Data listing:
____________

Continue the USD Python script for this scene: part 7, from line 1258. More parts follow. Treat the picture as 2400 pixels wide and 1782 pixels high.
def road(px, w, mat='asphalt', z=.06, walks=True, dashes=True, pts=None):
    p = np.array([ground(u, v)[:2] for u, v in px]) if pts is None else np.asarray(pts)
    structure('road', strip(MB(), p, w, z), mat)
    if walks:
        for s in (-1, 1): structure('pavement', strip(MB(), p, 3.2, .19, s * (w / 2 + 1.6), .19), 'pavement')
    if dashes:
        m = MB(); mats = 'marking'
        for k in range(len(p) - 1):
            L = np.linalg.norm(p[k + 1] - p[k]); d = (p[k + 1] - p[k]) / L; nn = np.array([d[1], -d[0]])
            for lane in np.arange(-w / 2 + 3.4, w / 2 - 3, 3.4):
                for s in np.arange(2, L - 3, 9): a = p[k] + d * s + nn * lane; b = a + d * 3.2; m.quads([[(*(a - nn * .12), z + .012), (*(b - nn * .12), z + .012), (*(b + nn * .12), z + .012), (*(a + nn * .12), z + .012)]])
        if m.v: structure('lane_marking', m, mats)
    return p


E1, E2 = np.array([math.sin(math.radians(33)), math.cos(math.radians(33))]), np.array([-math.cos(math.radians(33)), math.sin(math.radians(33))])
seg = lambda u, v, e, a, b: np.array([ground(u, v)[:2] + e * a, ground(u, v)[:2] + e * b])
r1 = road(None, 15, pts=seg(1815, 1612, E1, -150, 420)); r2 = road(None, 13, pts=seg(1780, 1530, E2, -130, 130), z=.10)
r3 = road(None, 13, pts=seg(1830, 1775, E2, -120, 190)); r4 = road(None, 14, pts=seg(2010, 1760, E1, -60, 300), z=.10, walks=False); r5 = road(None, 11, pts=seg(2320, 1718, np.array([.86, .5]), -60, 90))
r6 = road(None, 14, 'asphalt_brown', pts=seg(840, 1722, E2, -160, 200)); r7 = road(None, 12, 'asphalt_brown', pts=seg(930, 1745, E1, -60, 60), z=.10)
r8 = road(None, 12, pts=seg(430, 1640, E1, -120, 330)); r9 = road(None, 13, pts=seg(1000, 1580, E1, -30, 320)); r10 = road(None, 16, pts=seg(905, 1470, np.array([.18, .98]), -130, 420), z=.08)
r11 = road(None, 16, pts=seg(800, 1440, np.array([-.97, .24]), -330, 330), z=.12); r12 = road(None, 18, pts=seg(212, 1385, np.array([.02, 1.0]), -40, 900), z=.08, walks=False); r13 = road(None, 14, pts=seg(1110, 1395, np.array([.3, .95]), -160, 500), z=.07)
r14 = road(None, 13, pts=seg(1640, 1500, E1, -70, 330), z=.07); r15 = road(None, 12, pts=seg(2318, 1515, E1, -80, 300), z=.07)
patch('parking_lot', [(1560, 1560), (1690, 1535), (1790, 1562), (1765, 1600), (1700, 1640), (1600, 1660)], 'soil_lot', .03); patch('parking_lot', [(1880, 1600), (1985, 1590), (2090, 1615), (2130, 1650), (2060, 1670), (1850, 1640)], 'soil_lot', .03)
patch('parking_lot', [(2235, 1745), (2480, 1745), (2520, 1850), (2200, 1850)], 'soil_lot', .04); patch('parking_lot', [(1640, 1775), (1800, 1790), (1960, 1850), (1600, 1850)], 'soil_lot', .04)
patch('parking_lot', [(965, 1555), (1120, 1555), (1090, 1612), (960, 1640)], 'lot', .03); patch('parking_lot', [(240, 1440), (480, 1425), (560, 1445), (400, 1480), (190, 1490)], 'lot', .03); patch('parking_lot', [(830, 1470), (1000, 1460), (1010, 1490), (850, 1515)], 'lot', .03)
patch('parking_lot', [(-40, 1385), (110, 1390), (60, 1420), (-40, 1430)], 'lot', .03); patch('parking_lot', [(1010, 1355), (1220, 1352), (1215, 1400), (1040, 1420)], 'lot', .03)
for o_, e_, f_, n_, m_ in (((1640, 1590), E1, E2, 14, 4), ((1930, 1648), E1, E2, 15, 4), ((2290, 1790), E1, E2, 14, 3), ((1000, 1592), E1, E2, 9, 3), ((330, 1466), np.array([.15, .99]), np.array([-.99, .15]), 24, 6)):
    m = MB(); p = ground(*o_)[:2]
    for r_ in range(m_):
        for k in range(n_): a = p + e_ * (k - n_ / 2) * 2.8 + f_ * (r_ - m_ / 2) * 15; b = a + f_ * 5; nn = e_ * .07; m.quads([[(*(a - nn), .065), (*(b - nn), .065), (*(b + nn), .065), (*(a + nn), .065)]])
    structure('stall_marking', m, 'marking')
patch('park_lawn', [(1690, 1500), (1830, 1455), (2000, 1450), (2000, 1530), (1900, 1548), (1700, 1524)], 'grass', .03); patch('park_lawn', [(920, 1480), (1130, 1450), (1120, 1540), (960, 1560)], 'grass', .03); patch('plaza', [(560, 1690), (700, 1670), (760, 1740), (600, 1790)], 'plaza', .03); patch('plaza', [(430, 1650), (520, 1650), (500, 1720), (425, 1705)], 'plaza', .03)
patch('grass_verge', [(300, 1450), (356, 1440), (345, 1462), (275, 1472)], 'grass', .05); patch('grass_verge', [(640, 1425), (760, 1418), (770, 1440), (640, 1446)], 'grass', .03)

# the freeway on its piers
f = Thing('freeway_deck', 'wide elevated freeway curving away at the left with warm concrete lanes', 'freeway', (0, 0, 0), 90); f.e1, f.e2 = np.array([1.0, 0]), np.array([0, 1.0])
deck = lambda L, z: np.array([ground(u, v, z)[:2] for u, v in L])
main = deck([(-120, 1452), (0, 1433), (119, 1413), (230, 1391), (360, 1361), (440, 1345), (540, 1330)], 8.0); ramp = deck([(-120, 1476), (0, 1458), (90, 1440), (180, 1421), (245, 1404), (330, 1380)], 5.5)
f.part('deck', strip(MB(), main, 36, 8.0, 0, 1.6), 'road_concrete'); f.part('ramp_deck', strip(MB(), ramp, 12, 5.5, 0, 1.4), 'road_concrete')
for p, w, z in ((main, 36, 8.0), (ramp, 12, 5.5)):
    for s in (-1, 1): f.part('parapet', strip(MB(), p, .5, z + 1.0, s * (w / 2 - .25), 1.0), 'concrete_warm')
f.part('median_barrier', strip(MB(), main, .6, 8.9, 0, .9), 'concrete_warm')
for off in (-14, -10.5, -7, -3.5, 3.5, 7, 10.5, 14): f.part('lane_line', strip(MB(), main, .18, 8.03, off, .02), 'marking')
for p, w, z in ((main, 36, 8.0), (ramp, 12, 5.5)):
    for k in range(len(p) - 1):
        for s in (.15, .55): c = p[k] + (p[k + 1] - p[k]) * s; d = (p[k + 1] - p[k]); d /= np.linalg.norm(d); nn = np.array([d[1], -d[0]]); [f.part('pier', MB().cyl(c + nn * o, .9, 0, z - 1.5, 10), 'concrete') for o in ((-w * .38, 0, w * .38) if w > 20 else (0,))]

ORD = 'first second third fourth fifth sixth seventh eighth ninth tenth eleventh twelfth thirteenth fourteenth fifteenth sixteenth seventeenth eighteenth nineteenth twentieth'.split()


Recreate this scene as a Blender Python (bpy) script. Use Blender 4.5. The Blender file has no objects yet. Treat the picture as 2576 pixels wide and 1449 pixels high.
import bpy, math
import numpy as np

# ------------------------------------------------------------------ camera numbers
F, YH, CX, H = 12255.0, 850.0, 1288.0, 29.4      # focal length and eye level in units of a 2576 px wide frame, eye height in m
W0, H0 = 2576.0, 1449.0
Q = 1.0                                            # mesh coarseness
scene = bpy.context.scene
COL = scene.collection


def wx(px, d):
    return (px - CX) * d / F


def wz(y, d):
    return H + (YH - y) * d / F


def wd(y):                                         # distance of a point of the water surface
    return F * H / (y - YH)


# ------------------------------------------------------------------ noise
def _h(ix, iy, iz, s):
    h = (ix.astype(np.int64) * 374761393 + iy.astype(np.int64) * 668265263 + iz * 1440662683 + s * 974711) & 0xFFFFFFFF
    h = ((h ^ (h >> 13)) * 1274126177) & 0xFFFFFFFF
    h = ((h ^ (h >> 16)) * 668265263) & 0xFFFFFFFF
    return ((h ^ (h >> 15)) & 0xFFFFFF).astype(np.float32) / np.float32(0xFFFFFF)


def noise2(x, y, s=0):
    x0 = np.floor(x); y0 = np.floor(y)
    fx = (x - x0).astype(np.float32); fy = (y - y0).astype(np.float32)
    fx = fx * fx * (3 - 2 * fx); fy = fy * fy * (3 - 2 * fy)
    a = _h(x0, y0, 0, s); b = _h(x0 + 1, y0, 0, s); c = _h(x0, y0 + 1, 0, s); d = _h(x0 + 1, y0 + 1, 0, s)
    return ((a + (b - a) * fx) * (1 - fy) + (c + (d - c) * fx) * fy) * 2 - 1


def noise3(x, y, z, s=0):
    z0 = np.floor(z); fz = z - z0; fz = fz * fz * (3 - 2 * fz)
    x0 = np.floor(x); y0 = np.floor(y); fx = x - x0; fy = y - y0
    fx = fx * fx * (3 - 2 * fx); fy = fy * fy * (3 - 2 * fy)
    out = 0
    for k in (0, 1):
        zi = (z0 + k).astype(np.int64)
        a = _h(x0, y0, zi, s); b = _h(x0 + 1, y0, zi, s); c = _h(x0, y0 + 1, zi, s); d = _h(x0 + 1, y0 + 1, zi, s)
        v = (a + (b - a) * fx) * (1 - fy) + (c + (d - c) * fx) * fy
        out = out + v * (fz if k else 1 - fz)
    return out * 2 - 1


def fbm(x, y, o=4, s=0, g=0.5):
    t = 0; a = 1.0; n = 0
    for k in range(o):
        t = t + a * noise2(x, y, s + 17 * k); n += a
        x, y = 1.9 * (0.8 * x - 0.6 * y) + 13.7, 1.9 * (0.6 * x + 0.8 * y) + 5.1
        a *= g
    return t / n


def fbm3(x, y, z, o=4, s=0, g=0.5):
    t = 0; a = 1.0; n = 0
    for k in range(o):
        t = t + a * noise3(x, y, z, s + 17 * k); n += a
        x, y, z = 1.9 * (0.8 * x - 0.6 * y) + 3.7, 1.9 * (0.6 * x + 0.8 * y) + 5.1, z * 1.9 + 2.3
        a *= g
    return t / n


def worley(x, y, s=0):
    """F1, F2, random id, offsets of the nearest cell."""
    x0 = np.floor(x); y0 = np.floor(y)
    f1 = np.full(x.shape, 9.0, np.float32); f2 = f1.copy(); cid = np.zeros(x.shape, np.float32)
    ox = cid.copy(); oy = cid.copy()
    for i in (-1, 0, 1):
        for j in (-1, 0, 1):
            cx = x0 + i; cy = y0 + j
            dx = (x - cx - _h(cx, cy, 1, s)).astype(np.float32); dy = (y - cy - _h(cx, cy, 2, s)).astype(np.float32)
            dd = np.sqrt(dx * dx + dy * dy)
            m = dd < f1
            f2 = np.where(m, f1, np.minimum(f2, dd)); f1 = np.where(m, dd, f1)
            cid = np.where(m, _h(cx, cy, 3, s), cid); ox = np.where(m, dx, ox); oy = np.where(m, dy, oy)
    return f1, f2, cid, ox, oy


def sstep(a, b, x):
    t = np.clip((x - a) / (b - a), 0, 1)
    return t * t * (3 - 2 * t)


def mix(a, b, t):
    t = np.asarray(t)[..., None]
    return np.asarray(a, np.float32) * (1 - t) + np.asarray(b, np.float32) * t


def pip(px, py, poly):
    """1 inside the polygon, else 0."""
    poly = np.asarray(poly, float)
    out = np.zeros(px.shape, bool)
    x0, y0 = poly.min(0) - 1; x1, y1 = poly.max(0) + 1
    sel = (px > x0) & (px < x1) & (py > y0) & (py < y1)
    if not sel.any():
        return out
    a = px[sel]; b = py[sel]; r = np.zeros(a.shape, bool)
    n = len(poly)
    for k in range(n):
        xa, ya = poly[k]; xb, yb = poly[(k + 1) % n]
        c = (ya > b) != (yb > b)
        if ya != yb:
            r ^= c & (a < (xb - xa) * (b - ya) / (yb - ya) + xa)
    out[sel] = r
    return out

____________

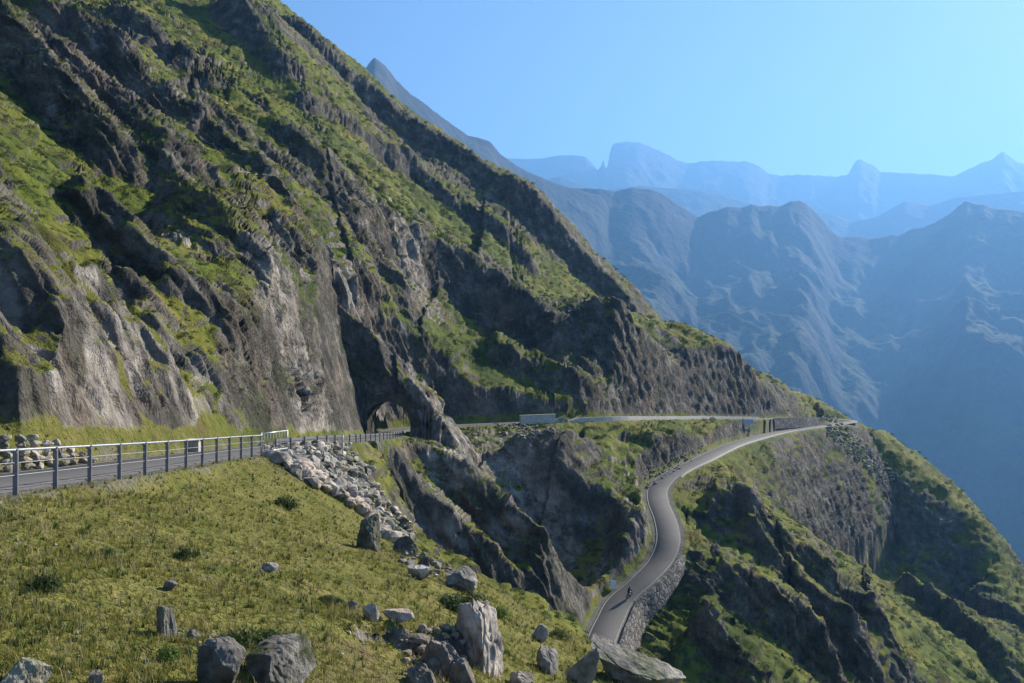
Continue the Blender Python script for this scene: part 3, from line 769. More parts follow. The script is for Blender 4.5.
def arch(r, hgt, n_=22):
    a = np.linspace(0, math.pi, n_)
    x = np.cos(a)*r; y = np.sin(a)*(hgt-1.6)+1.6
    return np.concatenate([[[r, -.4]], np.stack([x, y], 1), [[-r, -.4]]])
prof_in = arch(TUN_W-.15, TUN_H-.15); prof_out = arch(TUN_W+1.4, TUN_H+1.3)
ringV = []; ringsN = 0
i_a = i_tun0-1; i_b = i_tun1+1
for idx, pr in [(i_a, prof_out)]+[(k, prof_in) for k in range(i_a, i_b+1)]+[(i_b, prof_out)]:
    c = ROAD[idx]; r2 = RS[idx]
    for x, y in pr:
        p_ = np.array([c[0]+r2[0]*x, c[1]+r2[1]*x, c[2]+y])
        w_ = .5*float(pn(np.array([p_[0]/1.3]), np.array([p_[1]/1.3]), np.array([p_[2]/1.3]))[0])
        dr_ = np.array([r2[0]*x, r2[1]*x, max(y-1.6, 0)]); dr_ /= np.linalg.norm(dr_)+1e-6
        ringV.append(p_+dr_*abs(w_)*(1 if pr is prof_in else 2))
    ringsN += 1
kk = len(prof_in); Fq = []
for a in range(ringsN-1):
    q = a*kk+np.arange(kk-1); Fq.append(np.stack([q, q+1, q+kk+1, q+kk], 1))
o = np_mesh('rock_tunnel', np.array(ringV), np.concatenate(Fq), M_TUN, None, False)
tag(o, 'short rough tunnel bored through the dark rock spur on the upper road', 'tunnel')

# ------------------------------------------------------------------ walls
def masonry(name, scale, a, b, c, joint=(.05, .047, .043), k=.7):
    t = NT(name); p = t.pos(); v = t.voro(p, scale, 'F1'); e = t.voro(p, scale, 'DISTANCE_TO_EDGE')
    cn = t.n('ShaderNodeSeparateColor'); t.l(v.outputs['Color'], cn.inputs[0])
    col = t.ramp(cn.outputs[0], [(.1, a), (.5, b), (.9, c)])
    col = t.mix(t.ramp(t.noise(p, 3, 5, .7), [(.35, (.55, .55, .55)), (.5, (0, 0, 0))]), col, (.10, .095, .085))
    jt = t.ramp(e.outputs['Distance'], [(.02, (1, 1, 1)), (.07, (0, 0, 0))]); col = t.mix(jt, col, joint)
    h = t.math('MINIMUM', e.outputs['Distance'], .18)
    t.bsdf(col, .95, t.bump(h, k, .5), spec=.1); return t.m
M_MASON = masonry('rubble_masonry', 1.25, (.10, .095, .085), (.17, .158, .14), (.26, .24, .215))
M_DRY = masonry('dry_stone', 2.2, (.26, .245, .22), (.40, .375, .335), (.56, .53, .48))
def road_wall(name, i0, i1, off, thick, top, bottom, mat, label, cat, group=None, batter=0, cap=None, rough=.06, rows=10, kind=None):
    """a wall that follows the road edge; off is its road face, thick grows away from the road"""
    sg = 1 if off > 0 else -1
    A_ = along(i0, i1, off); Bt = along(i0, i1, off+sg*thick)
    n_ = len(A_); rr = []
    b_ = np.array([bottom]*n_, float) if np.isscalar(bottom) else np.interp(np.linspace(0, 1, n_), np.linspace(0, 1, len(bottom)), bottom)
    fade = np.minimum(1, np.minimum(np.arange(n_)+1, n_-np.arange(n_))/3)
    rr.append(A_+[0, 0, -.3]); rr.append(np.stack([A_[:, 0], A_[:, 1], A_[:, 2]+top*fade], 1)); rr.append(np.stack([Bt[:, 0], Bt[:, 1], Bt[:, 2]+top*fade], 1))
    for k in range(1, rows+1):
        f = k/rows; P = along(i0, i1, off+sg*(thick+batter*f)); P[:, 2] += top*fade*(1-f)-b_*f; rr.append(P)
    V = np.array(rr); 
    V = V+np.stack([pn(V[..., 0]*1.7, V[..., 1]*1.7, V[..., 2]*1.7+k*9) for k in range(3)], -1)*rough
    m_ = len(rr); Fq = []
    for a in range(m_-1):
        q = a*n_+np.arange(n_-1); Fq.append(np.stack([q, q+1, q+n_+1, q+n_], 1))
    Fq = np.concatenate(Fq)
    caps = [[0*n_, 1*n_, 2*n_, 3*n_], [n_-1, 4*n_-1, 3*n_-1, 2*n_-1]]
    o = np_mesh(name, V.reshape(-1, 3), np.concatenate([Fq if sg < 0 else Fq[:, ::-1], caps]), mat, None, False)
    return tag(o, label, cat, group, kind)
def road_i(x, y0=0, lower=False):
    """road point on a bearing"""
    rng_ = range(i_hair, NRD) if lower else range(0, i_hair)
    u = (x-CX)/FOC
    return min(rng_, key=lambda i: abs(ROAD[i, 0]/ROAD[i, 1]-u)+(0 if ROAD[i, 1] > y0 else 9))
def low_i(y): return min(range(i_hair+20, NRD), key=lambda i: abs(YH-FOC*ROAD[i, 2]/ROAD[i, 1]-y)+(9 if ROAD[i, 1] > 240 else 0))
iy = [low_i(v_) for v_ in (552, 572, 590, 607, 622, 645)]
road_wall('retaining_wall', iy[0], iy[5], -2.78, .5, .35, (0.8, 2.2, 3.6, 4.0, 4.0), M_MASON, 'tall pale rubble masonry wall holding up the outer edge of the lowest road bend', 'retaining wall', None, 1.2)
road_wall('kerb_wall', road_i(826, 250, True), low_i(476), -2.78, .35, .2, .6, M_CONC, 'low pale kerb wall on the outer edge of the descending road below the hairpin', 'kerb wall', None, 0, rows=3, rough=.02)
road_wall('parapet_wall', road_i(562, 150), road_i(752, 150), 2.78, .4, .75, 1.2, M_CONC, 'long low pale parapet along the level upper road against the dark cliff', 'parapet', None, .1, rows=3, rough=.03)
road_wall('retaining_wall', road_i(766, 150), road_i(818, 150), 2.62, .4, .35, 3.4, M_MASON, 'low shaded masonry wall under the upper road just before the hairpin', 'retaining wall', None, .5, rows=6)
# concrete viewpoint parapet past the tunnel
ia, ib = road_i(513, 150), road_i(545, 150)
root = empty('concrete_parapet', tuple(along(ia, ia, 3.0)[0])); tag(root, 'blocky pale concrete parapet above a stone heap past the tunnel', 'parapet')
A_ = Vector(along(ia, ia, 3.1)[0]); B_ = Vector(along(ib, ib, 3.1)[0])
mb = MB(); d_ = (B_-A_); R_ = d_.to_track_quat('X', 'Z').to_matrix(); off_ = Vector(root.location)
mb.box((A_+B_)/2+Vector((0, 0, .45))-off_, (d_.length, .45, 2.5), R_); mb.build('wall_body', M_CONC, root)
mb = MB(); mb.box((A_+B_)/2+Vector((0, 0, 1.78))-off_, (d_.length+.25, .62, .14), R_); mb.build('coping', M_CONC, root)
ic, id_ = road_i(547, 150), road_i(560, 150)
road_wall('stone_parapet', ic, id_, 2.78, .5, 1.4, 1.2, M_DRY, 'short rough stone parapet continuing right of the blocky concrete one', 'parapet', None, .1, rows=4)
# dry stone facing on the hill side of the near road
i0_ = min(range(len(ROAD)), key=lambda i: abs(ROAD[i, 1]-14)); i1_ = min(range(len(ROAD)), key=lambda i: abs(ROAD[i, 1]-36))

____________

## What to produce
Copy exactly, and only, the lines from the one containing "Recreate this scene" through the one containing "import numpy as np".

## Task solution
Recreate this scene as a Blender Python (bpy) script. Use Blender 4.5. The Blender file has no objects yet. Treat the picture as 2576 pixels wide and 1449 pixels high.
import bpy, math
import numpy as np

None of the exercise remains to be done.